start Provided data

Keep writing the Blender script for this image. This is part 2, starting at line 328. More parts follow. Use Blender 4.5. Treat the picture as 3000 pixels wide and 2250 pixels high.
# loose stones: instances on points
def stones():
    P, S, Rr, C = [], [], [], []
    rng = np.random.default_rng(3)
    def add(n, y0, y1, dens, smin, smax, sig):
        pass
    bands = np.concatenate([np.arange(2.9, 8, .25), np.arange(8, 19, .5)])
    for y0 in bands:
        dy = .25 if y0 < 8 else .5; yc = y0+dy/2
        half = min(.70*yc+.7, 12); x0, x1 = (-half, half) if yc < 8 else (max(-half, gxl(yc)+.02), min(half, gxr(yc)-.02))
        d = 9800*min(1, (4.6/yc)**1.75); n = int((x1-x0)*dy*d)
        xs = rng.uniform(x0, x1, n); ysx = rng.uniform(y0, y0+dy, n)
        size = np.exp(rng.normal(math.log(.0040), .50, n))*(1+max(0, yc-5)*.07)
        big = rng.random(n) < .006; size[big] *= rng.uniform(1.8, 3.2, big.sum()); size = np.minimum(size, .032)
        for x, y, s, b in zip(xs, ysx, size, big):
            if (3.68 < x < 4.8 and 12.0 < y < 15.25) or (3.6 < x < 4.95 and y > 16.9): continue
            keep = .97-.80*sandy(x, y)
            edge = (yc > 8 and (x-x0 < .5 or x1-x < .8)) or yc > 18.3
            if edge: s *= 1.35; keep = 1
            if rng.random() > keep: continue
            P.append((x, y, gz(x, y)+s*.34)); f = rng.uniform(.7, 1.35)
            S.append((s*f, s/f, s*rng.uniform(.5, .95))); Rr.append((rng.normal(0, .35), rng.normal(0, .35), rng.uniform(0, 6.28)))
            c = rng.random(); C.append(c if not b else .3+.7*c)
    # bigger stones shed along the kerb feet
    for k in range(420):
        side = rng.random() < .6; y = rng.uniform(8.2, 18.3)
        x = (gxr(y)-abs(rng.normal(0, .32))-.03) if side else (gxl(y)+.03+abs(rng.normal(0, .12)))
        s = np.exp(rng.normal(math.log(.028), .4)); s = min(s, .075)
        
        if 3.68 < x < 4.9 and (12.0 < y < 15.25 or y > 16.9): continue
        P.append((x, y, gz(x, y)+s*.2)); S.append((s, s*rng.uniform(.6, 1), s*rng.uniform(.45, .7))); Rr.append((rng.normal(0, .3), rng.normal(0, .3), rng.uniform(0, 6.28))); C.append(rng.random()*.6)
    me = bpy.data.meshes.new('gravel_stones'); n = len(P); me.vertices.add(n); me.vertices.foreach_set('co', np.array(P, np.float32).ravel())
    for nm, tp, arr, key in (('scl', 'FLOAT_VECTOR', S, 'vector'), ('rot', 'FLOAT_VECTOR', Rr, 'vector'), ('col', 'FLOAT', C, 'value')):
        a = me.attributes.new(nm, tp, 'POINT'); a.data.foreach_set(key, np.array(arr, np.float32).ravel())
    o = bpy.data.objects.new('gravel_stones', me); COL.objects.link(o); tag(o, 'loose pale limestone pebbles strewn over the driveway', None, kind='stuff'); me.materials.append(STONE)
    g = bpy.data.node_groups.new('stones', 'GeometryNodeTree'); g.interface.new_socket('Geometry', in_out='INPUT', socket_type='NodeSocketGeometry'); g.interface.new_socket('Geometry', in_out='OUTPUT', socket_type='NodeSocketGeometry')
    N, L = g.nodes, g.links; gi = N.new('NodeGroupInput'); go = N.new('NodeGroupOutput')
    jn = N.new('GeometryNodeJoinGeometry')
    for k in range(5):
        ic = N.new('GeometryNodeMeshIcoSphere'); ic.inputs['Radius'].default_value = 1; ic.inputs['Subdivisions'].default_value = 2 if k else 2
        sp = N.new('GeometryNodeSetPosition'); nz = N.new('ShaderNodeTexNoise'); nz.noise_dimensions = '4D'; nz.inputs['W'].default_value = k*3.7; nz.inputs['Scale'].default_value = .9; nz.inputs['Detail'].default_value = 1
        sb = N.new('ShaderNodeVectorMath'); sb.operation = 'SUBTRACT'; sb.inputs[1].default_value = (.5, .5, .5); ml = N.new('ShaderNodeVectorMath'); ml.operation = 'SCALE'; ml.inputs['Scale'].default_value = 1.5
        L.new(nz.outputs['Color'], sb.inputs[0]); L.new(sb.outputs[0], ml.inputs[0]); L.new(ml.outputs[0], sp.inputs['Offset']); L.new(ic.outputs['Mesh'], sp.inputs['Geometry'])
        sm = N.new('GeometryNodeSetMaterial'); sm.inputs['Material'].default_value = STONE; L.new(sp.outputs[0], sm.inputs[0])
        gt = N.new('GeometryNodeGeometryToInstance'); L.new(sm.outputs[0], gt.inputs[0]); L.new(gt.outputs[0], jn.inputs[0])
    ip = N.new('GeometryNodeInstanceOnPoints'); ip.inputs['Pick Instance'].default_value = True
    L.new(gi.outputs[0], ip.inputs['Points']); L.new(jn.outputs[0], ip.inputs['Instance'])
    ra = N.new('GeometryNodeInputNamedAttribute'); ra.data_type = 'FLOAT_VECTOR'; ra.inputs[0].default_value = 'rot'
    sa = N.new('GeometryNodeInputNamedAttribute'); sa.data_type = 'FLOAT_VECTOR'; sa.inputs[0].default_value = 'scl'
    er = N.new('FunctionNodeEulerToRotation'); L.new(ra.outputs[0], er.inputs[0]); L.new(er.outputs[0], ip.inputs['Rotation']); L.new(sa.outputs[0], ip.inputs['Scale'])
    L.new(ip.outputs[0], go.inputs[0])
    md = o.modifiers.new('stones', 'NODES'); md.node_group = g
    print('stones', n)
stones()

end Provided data

● Exercise task
Quote each line of the listing above exactly.

● Exercise solution
Keep writing the Blender script for this image. This is part 2, starting at line 328. More parts follow. Use Blender 4.5. Treat the picture as 3000 pixels wide and 2250 pixels high.
# loose stones: instances on points
def stones():
    P, S, Rr, C = [], [], [], []
    rng = np.random.default_rng(3)
    def add(n, y0, y1, dens, smin, smax, sig):
        pass
    bands = np.concatenate([np.arange(2.9, 8, .25), np.arange(8, 19, .5)])
    for y0 in bands:
        dy = .25 if y0 < 8 else .5; yc = y0+dy/2
        half = min(.70*yc+.7, 12); x0, x1 = (-half, half) if yc < 8 else (max(-half, gxl(yc)+.02), min(half, gxr(yc)-.02))
        d = 9800*min(1, (4.6/yc)**1.75); n = int((x1-x0)*dy*d)
        xs = rng.uniform(x0, x1, n); ysx = rng.uniform(y0, y0+dy, n)
        size = np.exp(rng.normal(math.log(.0040), .50, n))*(1+max(0, yc-5)*.07)
        big = rng.random(n) < .006; size[big] *= rng.uniform(1.8, 3.2, big.sum()); size = np.minimum(size, .032)
        for x, y, s, b in zip(xs, ysx, size, big):
            if (3.68 < x < 4.8 and 12.0 < y < 15.25) or (3.6 < x < 4.95 and y > 16.9): continue
            keep = .97-.80*sandy(x, y)
            edge = (yc > 8 and (x-x0 < .5 or x1-x < .8)) or yc > 18.3
            if edge: s *= 1.35; keep = 1
            if rng.random() > keep: continue
            P.append((x, y, gz(x, y)+s*.34)); f = rng.uniform(.7, 1.35)
            S.append((s*f, s/f, s*rng.uniform(.5, .95))); Rr.append((rng.normal(0, .35), rng.normal(0, .35), rng.uniform(0, 6.28)))
            c = rng.random(); C.append(c if not b else .3+.7*c)
    # bigger stones shed along the kerb feet
    for k in range(420):
        side = rng.random() < .6; y = rng.uniform(8.2, 18.3)
        x = (gxr(y)-abs(rng.normal(0, .32))-.03) if side else (gxl(y)+.03+abs(rng.normal(0, .12)))
        s = np.exp(rng.normal(math.log(.028), .4)); s = min(s, .075)
        
        if 3.68 < x < 4.9 and (12.0 < y < 15.25 or y > 16.9): continue
        P.append((x, y, gz(x, y)+s*.2)); S.append((s, s*rng.uniform(.6, 1), s*rng.uniform(.45, .7))); Rr.append((rng.normal(0, .3), rng.normal(0, .3), rng.uniform(0, 6.28))); C.append(rng.random()*.6)
    me = bpy.data.meshes.new('gravel_stones'); n = len(P); me.vertices.add(n); me.vertices.foreach_set('co', np.array(P, np.float32).ravel())
    for nm, tp, arr, key in (('scl', 'FLOAT_VECTOR', S, 'vector'), ('rot', 'FLOAT_VECTOR', Rr, 'vector'), ('col', 'FLOAT', C, 'value')):
        a = me.attributes.new(nm, tp, 'POINT'); a.data.foreach_set(key, np.array(arr, np.float32).ravel())
    o = bpy.data.objects.new('gravel_stones', me); COL.objects.link(o); tag(o, 'loose pale limestone pebbles strewn over the driveway', None, kind='stuff'); me.materials.append(STONE)
    g = bpy.data.node_groups.new('stones', 'GeometryNodeTree'); g.interface.new_socket('Geometry', in_out='INPUT', socket_type='NodeSocketGeometry'); g.interface.new_socket('Geometry', in_out='OUTPUT', socket_type='NodeSocketGeometry')
    N, L = g.nodes, g.links; gi = N.new('NodeGroupInput'); go = N.new('NodeGroupOutput')
    jn = N.new('GeometryNodeJoinGeometry')
    for k in range(5):
        ic = N.new('GeometryNodeMeshIcoSphere'); ic.inputs['Radius'].default_value = 1; ic.inputs['Subdivisions'].default_value = 2 if k else 2
        sp = N.new('GeometryNodeSetPosition'); nz = N.new('ShaderNodeTexNoise'); nz.noise_dimensions = '4D'; nz.inputs['W'].default_value = k*3.7; nz.inputs['Scale'].default_value = .9; nz.inputs['Detail'].default_value = 1
        sb = N.new('ShaderNodeVectorMath'); sb.operation = 'SUBTRACT'; sb.inputs[1].default_value = (.5, .5, .5); ml = N.new('ShaderNodeVectorMath'); ml.operation = 'SCALE'; ml.inputs['Scale'].default_value = 1.5
        L.new(nz.outputs['Color'], sb.inputs[0]); L.new(sb.outputs[0], ml.inputs[0]); L.new(ml.outputs[0], sp.inputs['Offset']); L.new(ic.outputs['Mesh'], sp.inputs['Geometry'])
        sm = N.new('GeometryNodeSetMaterial'); sm.inputs['Material'].default_value = STONE; L.new(sp.outputs[0], sm.inputs[0])
        gt = N.new('GeometryNodeGeometryToInstance'); L.new(sm.outputs[0], gt.inputs[0]); L.new(gt.outputs[0], jn.inputs[0])
    ip = N.new('GeometryNodeInstanceOnPoints'); ip.inputs['Pick Instance'].default_value = True
    L.new(gi.outputs[0], ip.inputs['Points']); L.new(jn.outputs[0], ip.inputs['Instance'])
    ra = N.new('GeometryNodeInputNamedAttribute'); ra.data_type = 'FLOAT_VECTOR'; ra.inputs[0].default_value = 'rot'
    sa = N.new('GeometryNodeInputNamedAttribute'); sa.data_type = 'FLOAT_VECTOR'; sa.inputs[0].default_value = 'scl'
    er = N.new('FunctionNodeEulerToRotation'); L.new(ra.outputs[0], er.inputs[0]); L.new(er.outputs[0], ip.inputs['Rotation']); L.new(sa.outputs[0], ip.inputs['Scale'])
    L.new(ip.outputs[0], go.inputs[0])
    md = o.modifiers.new('stones', 'NODES'); md.node_group = g
    print('stones', n)
stones()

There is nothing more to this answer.